┌────────

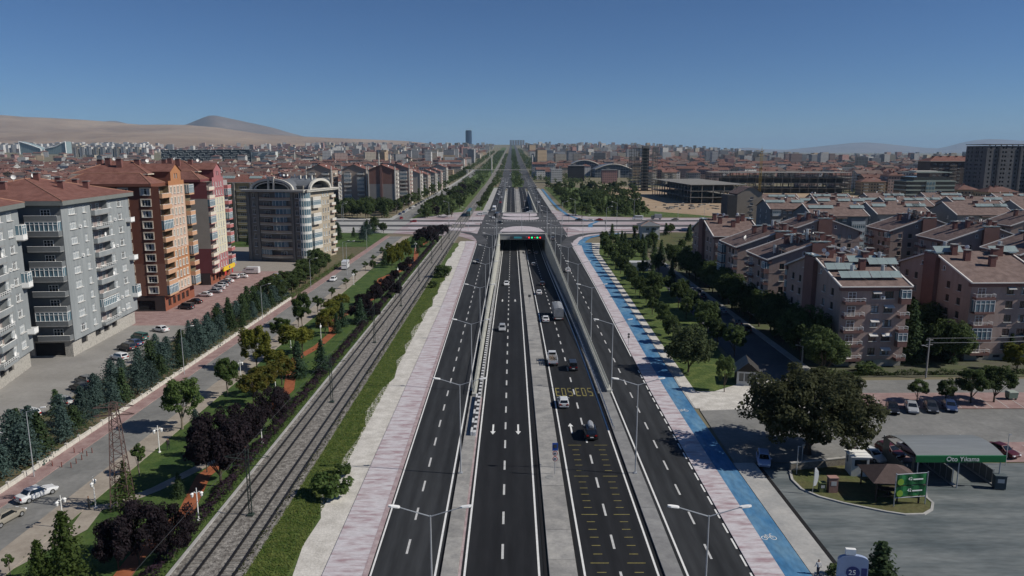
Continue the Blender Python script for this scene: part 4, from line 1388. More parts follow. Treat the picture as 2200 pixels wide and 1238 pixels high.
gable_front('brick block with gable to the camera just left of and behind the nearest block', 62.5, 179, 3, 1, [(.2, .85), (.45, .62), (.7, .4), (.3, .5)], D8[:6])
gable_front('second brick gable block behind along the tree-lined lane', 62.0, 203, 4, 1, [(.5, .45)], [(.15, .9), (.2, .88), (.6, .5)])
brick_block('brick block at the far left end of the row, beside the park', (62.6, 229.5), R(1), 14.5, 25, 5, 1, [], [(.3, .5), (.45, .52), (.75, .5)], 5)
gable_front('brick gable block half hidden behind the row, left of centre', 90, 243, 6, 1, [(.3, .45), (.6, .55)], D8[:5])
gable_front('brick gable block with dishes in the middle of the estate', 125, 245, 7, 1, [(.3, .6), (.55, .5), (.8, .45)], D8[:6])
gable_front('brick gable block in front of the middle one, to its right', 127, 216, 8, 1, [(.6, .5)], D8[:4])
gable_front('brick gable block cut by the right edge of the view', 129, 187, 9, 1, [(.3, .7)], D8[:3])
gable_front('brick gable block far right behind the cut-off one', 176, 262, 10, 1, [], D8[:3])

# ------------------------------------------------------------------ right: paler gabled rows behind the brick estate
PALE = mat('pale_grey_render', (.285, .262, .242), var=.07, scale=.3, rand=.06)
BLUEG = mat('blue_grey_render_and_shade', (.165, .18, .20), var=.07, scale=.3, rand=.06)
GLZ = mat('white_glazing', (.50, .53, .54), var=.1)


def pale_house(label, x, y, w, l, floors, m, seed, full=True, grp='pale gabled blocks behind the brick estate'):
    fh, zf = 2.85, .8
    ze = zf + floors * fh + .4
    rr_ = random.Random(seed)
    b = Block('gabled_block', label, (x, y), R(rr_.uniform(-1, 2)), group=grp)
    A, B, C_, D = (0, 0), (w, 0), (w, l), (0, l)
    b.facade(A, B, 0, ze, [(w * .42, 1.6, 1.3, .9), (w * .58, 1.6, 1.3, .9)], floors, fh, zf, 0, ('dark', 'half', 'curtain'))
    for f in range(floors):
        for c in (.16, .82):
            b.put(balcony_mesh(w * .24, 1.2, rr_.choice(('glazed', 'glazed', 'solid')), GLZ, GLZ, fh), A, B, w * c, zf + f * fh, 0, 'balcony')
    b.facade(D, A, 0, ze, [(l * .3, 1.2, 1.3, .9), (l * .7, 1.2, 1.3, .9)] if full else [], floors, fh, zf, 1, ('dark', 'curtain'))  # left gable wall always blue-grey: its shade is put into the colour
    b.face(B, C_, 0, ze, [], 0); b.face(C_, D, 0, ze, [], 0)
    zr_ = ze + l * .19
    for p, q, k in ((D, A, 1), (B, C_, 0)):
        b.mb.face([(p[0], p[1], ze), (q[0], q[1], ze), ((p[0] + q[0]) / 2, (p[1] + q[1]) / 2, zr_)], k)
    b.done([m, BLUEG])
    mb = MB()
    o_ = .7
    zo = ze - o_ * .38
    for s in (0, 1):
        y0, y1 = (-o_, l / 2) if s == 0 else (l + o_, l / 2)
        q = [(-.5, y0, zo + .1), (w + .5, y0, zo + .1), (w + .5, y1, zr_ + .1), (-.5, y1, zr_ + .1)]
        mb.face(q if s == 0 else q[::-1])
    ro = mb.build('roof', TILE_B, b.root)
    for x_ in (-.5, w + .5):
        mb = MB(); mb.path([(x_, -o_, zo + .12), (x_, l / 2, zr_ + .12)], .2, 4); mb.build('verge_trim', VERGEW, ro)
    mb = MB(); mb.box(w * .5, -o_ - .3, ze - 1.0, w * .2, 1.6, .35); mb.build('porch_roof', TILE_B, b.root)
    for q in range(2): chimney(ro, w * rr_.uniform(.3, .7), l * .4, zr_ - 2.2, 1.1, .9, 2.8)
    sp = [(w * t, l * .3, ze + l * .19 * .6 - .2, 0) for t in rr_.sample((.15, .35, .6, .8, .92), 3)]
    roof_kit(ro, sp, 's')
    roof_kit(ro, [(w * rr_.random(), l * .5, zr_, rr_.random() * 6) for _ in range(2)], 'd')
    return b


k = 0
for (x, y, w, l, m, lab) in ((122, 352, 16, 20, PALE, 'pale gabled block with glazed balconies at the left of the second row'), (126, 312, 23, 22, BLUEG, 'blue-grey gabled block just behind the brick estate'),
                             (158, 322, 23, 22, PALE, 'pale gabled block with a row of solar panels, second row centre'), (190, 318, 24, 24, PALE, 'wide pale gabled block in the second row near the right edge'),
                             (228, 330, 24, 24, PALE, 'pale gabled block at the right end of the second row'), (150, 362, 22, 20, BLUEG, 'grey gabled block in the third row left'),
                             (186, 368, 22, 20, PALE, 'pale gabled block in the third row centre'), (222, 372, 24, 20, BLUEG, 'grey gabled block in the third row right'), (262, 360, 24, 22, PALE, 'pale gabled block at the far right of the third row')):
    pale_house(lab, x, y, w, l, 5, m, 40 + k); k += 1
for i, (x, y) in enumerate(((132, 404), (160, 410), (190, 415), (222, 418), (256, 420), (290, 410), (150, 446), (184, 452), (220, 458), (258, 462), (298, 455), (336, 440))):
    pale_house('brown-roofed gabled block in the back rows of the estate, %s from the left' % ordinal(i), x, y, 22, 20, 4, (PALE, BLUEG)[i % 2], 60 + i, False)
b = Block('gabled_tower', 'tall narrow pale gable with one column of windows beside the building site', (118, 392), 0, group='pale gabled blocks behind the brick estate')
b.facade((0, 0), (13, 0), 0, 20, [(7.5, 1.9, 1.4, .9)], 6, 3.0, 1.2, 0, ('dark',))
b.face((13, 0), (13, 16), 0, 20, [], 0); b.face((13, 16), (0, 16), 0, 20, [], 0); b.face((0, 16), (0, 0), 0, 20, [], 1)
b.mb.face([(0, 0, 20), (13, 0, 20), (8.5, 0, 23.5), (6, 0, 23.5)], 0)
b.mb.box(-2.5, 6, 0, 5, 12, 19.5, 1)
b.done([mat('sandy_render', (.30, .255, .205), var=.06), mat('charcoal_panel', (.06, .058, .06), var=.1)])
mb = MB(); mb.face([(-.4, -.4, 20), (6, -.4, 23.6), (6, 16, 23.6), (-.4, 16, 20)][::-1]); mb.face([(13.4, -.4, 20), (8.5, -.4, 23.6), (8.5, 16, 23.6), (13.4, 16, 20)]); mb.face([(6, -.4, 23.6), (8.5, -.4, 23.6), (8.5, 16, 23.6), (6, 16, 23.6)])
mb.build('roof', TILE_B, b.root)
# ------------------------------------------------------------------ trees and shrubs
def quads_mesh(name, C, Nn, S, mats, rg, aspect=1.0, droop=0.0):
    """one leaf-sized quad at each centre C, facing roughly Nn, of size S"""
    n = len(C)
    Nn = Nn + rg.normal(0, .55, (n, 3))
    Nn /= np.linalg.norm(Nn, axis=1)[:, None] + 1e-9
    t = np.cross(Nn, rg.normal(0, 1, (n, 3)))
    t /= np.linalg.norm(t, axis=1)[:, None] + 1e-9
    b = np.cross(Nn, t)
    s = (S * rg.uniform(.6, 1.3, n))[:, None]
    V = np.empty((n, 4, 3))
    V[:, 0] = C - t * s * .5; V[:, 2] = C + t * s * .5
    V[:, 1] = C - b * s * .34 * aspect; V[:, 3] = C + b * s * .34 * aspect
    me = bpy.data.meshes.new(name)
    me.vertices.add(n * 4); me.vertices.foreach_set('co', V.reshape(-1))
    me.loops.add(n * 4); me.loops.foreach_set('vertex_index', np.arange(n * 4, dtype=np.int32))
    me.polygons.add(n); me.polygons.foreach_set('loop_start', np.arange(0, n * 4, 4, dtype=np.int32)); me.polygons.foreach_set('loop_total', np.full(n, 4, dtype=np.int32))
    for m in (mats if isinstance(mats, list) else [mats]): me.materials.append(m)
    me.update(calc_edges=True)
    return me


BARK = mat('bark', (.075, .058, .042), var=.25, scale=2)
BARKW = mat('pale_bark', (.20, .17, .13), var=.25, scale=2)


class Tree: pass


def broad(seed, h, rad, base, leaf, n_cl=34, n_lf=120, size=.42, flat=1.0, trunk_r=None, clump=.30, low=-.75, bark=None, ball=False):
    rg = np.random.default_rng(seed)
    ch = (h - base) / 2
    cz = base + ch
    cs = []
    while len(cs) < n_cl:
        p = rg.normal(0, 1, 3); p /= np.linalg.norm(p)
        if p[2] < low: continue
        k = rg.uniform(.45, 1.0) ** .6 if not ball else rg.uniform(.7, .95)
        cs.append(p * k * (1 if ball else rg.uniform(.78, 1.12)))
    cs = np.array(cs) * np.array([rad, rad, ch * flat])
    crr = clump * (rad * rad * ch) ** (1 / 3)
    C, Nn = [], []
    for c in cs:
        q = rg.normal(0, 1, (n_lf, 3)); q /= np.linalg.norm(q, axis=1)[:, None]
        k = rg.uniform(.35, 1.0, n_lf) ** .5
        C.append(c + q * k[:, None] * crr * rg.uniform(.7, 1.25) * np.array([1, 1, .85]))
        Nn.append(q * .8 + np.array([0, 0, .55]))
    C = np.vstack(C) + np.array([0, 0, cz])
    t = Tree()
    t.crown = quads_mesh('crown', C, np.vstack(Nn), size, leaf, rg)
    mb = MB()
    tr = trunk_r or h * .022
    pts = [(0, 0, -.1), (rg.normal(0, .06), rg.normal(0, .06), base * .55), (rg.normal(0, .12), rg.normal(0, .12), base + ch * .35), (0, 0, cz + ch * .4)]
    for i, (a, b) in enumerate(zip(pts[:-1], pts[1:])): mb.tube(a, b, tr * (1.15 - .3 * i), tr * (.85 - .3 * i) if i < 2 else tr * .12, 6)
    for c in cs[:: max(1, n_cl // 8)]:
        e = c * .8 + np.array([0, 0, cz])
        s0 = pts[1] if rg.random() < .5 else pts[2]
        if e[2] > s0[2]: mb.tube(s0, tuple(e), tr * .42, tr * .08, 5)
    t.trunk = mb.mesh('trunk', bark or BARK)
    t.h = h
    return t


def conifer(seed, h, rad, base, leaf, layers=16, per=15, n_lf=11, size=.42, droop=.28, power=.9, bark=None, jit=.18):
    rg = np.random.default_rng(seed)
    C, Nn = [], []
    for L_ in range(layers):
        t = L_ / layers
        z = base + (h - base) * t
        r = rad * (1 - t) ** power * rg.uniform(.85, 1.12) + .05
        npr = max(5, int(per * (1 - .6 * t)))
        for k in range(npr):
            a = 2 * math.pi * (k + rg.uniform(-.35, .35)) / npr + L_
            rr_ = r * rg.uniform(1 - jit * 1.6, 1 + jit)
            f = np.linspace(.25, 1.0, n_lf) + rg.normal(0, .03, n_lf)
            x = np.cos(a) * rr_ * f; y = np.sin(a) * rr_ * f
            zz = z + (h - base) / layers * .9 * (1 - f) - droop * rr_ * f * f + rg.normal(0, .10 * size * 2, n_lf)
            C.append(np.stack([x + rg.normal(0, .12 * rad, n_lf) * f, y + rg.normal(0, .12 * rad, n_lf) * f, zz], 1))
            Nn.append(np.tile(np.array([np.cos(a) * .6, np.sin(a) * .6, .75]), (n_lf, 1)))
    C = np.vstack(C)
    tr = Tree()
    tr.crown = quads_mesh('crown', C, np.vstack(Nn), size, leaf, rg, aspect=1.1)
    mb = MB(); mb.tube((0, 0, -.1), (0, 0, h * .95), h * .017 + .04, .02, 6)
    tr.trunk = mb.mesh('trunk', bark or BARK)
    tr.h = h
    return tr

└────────

== Task instructions ==
Exactly as written, please give again the lines from the beginning of the listing through the line containing "GLZ = mat('white_glazing', (.50, .53, .54), var=.1)", inclusive, without any pictures.

== Exercise response ==
Continue the Blender Python script for this scene: part 4, from line 1388. More parts follow. Treat the picture as 2200 pixels wide and 1238 pixels high.
gable_front('brick block with gable to the camera just left of and behind the nearest block', 62.5, 179, 3, 1, [(.2, .85), (.45, .62), (.7, .4), (.3, .5)], D8[:6])
gable_front('second brick gable block behind along the tree-lined lane', 62.0, 203, 4, 1, [(.5, .45)], [(.15, .9), (.2, .88), (.6, .5)])
brick_block('brick block at the far left end of the row, beside the park', (62.6, 229.5), R(1), 14.5, 25, 5, 1, [], [(.3, .5), (.45, .52), (.75, .5)], 5)
gable_front('brick gable block half hidden behind the row, left of centre', 90, 243, 6, 1, [(.3, .45), (.6, .55)], D8[:5])
gable_front('brick gable block with dishes in the middle of the estate', 125, 245, 7, 1, [(.3, .6), (.55, .5), (.8, .45)], D8[:6])
gable_front('brick gable block in front of the middle one, to its right', 127, 216, 8, 1, [(.6, .5)], D8[:4])
gable_front('brick gable block cut by the right edge of the view', 129, 187, 9, 1, [(.3, .7)], D8[:3])
gable_front('brick gable block far right behind the cut-off one', 176, 262, 10, 1, [], D8[:3])

# ------------------------------------------------------------------ right: paler gabled rows behind the brick estate
PALE = mat('pale_grey_render', (.285, .262, .242), var=.07, scale=.3, rand=.06)
BLUEG = mat('blue_grey_render_and_shade', (.165, .18, .20), var=.07, scale=.3, rand=.06)
GLZ = mat('white_glazing', (.50, .53, .54), var=.1)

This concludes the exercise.